----- Input records
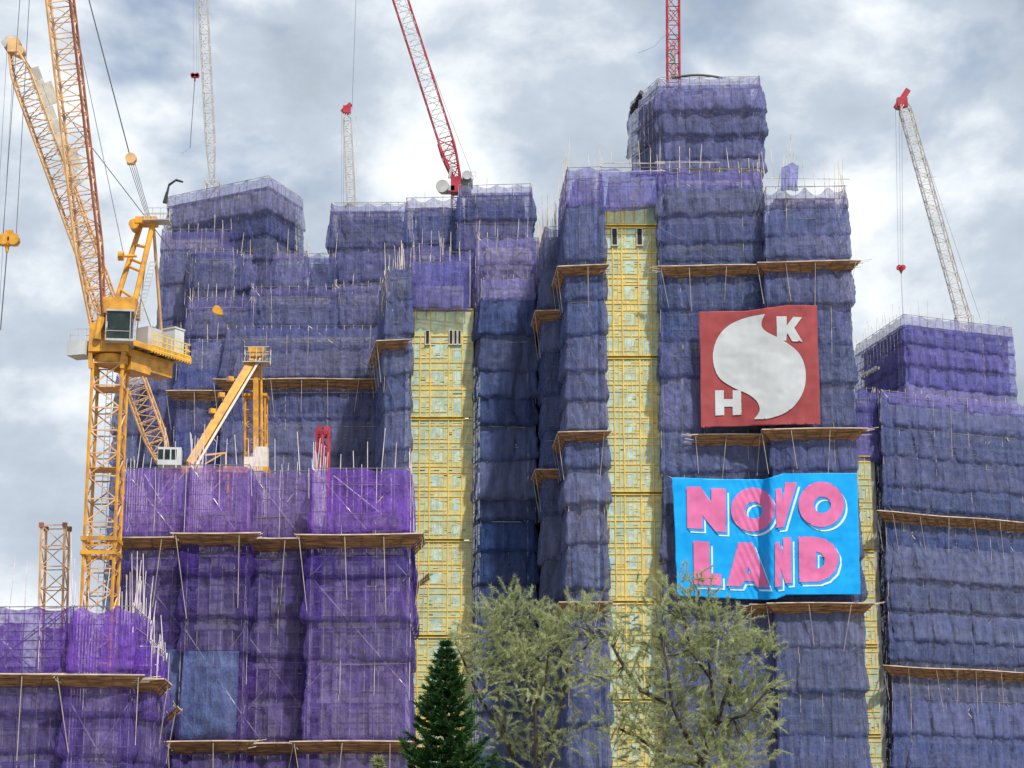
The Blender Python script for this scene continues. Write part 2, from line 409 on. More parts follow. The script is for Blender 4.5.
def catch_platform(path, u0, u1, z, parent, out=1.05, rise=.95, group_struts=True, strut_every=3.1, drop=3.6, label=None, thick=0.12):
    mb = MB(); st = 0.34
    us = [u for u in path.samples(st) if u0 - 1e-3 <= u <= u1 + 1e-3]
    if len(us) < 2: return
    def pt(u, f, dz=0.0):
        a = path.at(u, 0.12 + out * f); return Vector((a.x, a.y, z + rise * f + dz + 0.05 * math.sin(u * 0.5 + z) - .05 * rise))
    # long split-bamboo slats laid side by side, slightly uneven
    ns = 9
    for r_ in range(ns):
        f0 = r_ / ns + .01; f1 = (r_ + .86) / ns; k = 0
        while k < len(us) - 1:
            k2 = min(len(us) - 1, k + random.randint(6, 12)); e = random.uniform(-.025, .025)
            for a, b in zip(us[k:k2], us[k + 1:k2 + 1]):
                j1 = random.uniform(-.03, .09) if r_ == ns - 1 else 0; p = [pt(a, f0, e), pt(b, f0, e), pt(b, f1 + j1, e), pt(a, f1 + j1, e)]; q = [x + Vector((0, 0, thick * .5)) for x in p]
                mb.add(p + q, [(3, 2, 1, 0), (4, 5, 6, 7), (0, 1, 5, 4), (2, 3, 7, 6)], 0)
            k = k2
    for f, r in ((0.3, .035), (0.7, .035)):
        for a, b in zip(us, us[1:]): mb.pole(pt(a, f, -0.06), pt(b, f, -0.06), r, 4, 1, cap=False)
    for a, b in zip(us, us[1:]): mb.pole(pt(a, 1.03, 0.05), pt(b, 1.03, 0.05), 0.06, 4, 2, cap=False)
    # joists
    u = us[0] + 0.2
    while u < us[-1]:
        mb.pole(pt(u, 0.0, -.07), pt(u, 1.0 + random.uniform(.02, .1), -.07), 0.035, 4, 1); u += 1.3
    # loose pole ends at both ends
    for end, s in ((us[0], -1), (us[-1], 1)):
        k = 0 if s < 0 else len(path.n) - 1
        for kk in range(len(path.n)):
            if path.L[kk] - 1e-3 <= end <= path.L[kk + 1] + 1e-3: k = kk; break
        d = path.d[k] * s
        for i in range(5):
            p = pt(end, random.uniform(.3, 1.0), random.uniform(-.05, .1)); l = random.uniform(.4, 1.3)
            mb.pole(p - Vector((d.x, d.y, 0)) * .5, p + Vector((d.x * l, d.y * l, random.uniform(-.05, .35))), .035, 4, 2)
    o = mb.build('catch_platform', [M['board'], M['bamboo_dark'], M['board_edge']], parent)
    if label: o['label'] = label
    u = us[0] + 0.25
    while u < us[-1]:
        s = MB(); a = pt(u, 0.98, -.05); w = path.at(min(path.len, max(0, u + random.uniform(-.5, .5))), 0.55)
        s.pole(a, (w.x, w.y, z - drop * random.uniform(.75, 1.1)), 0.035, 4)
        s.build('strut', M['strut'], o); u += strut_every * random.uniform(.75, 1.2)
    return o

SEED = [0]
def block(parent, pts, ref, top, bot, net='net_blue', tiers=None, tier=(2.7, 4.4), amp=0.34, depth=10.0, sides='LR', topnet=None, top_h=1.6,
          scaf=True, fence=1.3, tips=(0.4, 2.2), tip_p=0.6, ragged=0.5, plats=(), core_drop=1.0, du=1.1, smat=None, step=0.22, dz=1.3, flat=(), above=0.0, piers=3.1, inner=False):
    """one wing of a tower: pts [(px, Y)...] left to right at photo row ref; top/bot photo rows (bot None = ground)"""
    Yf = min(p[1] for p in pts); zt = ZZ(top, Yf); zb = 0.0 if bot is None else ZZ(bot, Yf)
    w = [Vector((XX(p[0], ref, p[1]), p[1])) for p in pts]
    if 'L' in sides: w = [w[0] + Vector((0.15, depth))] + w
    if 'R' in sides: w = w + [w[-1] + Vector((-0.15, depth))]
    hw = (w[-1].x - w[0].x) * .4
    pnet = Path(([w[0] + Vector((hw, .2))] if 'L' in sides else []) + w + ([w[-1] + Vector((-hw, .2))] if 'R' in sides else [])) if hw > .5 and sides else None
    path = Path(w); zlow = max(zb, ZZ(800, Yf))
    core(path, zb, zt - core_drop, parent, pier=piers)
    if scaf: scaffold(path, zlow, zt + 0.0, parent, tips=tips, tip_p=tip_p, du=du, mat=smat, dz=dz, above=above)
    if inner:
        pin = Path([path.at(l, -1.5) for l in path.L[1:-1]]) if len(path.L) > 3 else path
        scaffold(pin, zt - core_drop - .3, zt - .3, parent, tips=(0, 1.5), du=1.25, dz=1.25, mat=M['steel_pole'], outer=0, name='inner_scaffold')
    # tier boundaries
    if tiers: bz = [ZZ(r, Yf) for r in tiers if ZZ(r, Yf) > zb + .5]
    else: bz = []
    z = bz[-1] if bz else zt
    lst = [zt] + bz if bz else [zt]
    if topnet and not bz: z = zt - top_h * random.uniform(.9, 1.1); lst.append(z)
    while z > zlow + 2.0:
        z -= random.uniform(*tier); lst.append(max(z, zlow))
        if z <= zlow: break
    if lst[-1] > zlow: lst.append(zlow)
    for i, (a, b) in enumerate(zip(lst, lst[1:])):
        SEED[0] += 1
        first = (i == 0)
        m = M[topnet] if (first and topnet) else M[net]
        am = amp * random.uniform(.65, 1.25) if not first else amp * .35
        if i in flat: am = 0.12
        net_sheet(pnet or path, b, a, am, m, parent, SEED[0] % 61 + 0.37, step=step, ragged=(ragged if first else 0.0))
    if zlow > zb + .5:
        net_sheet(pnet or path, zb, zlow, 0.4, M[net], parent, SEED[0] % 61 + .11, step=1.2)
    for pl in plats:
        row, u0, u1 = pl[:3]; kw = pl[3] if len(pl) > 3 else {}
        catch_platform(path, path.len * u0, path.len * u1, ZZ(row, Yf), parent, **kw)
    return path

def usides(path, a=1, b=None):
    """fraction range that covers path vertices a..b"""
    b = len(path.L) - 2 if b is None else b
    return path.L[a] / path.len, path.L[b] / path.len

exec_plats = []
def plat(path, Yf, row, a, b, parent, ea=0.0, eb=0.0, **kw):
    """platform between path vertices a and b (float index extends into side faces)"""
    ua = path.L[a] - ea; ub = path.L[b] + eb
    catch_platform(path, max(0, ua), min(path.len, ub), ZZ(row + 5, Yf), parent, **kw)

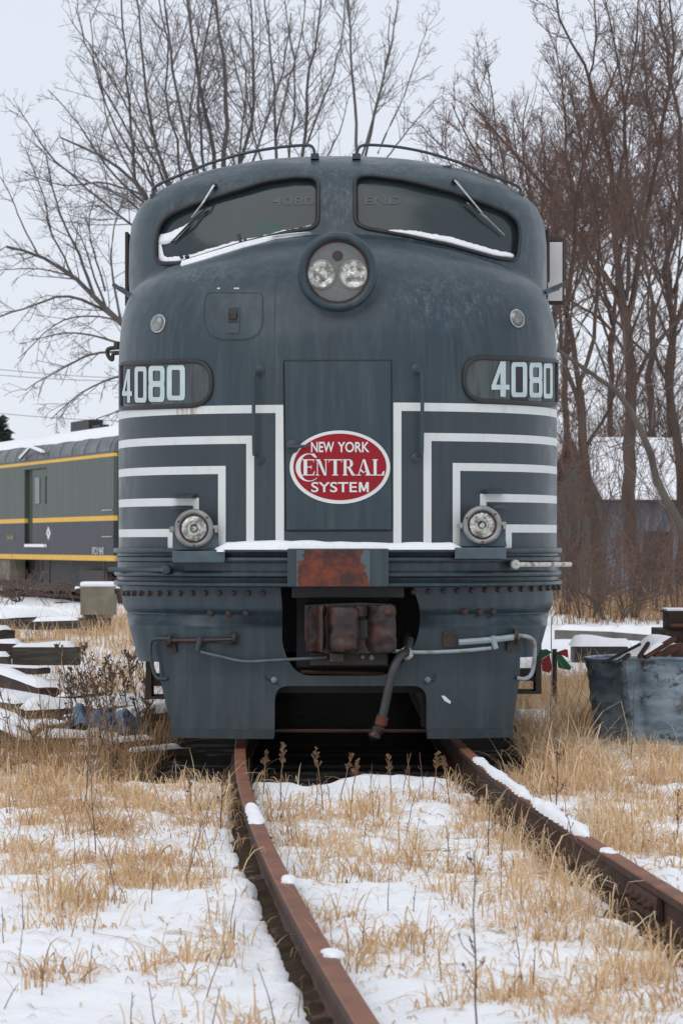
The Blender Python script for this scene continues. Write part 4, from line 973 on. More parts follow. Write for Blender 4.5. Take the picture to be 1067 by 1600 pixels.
----------
Task instructions
Leaving out the pictures, repeat the data above exactly.

Result of the exercise
The Blender Python script for this scene continues. Write part 2, from line 409 on. More parts follow. The script is for Blender 4.5.
def catch_platform(path, u0, u1, z, parent, out=1.05, rise=.95, group_struts=True, strut_every=3.1, drop=3.6, label=None, thick=0.12):
    mb = MB(); st = 0.34
    us = [u for u in path.samples(st) if u0 - 1e-3 <= u <= u1 + 1e-3]
    if len(us) < 2: return
    def pt(u, f, dz=0.0):
        a = path.at(u, 0.12 + out * f); return Vector((a.x, a.y, z + rise * f + dz + 0.05 * math.sin(u * 0.5 + z) - .05 * rise))
    # long split-bamboo slats laid side by side, slightly uneven
    ns = 9
    for r_ in range(ns):
        f0 = r_ / ns + .01; f1 = (r_ + .86) / ns; k = 0
        while k < len(us) - 1:
            k2 = min(len(us) - 1, k + random.randint(6, 12)); e = random.uniform(-.025, .025)
            for a, b in zip(us[k:k2], us[k + 1:k2 + 1]):
                j1 = random.uniform(-.03, .09) if r_ == ns - 1 else 0; p = [pt(a, f0, e), pt(b, f0, e), pt(b, f1 + j1, e), pt(a, f1 + j1, e)]; q = [x + Vector((0, 0, thick * .5)) for x in p]
                mb.add(p + q, [(3, 2, 1, 0), (4, 5, 6, 7), (0, 1, 5, 4), (2, 3, 7, 6)], 0)
            k = k2
    for f, r in ((0.3, .035), (0.7, .035)):
        for a, b in zip(us, us[1:]): mb.pole(pt(a, f, -0.06), pt(b, f, -0.06), r, 4, 1, cap=False)
    for a, b in zip(us, us[1:]): mb.pole(pt(a, 1.03, 0.05), pt(b, 1.03, 0.05), 0.06, 4, 2, cap=False)
    # joists
    u = us[0] + 0.2
    while u < us[-1]:
        mb.pole(pt(u, 0.0, -.07), pt(u, 1.0 + random.uniform(.02, .1), -.07), 0.035, 4, 1); u += 1.3
    # loose pole ends at both ends
    for end, s in ((us[0], -1), (us[-1], 1)):
        k = 0 if s < 0 else len(path.n) - 1
        for kk in range(len(path.n)):
            if path.L[kk] - 1e-3 <= end <= path.L[kk + 1] + 1e-3: k = kk; break
        d = path.d[k] * s
        for i in range(5):
            p = pt(end, random.uniform(.3, 1.0), random.uniform(-.05, .1)); l = random.uniform(.4, 1.3)
            mb.pole(p - Vector((d.x, d.y, 0)) * .5, p + Vector((d.x * l, d.y * l, random.uniform(-.05, .35))), .035, 4, 2)
    o = mb.build('catch_platform', [M['board'], M['bamboo_dark'], M['board_edge']], parent)
    if label: o['label'] = label
    u = us[0] + 0.25
    while u < us[-1]:
        s = MB(); a = pt(u, 0.98, -.05); w = path.at(min(path.len, max(0, u + random.uniform(-.5, .5))), 0.55)
        s.pole(a, (w.x, w.y, z - drop * random.uniform(.75, 1.1)), 0.035, 4)
        s.build('strut', M['strut'], o); u += strut_every * random.uniform(.75, 1.2)
    return o

SEED = [0]
def block(parent, pts, ref, top, bot, net='net_blue', tiers=None, tier=(2.7, 4.4), amp=0.34, depth=10.0, sides='LR', topnet=None, top_h=1.6,
          scaf=True, fence=1.3, tips=(0.4, 2.2), tip_p=0.6, ragged=0.5, plats=(), core_drop=1.0, du=1.1, smat=None, step=0.22, dz=1.3, flat=(), above=0.0, piers=3.1, inner=False):
    """one wing of a tower: pts [(px, Y)...] left to right at photo row ref; top/bot photo rows (bot None = ground)"""
    Yf = min(p[1] for p in pts); zt = ZZ(top, Yf); zb = 0.0 if bot is None else ZZ(bot, Yf)
    w = [Vector((XX(p[0], ref, p[1]), p[1])) for p in pts]
    if 'L' in sides: w = [w[0] + Vector((0.15, depth))] + w
    if 'R' in sides: w = w + [w[-1] + Vector((-0.15, depth))]
    hw = (w[-1].x - w[0].x) * .4
    pnet = Path(([w[0] + Vector((hw, .2))] if 'L' in sides else []) + w + ([w[-1] + Vector((-hw, .2))] if 'R' in sides else [])) if hw > .5 and sides else None
    path = Path(w); zlow = max(zb, ZZ(800, Yf))
    core(path, zb, zt - core_drop, parent, pier=piers)
    if scaf: scaffold(path, zlow, zt + 0.0, parent, tips=tips, tip_p=tip_p, du=du, mat=smat, dz=dz, above=above)
    if inner:
        pin = Path([path.at(l, -1.5) for l in path.L[1:-1]]) if len(path.L) > 3 else path
        scaffold(pin, zt - core_drop - .3, zt - .3, parent, tips=(0, 1.5), du=1.25, dz=1.25, mat=M['steel_pole'], outer=0, name='inner_scaffold')
    # tier boundaries
    if tiers: bz = [ZZ(r, Yf) for r in tiers if ZZ(r, Yf) > zb + .5]
    else: bz = []
    z = bz[-1] if bz else zt
    lst = [zt] + bz if bz else [zt]
    if topnet and not bz: z = zt - top_h * random.uniform(.9, 1.1); lst.append(z)
    while z > zlow + 2.0:
        z -= random.uniform(*tier); lst.append(max(z, zlow))
        if z <= zlow: break
    if lst[-1] > zlow: lst.append(zlow)
    for i, (a, b) in enumerate(zip(lst, lst[1:])):
        SEED[0] += 1
        first = (i == 0)
        m = M[topnet] if (first and topnet) else M[net]
        am = amp * random.uniform(.65, 1.25) if not first else amp * .35
        if i in flat: am = 0.12
        net_sheet(pnet or path, b, a, am, m, parent, SEED[0] % 61 + 0.37, step=step, ragged=(ragged if first else 0.0))
    if zlow > zb + .5:
        net_sheet(pnet or path, zb, zlow, 0.4, M[net], parent, SEED[0] % 61 + .11, step=1.2)
    for pl in plats:
        row, u0, u1 = pl[:3]; kw = pl[3] if len(pl) > 3 else {}
        catch_platform(path, path.len * u0, path.len * u1, ZZ(row, Yf), parent, **kw)
    return path

def usides(path, a=1, b=None):
    """fraction range that covers path vertices a..b"""
    b = len(path.L) - 2 if b is None else b
    return path.L[a] / path.len, path.L[b] / path.len

exec_plats = []
def plat(path, Yf, row, a, b, parent, ea=0.0, eb=0.0, **kw):
    """platform between path vertices a and b (float index extends into side faces)"""
    ua = path.L[a] - ea; ub = path.L[b] + eb
    catch_platform(path, max(0, ua), min(path.len, ub), ZZ(row + 5, Yf), parent, **kw)

The Blender Python script for this scene continues. Write part 4, from line 973 on. More parts follow. Write for Blender 4.5. Take the picture to be 1067 by 1600 pixels.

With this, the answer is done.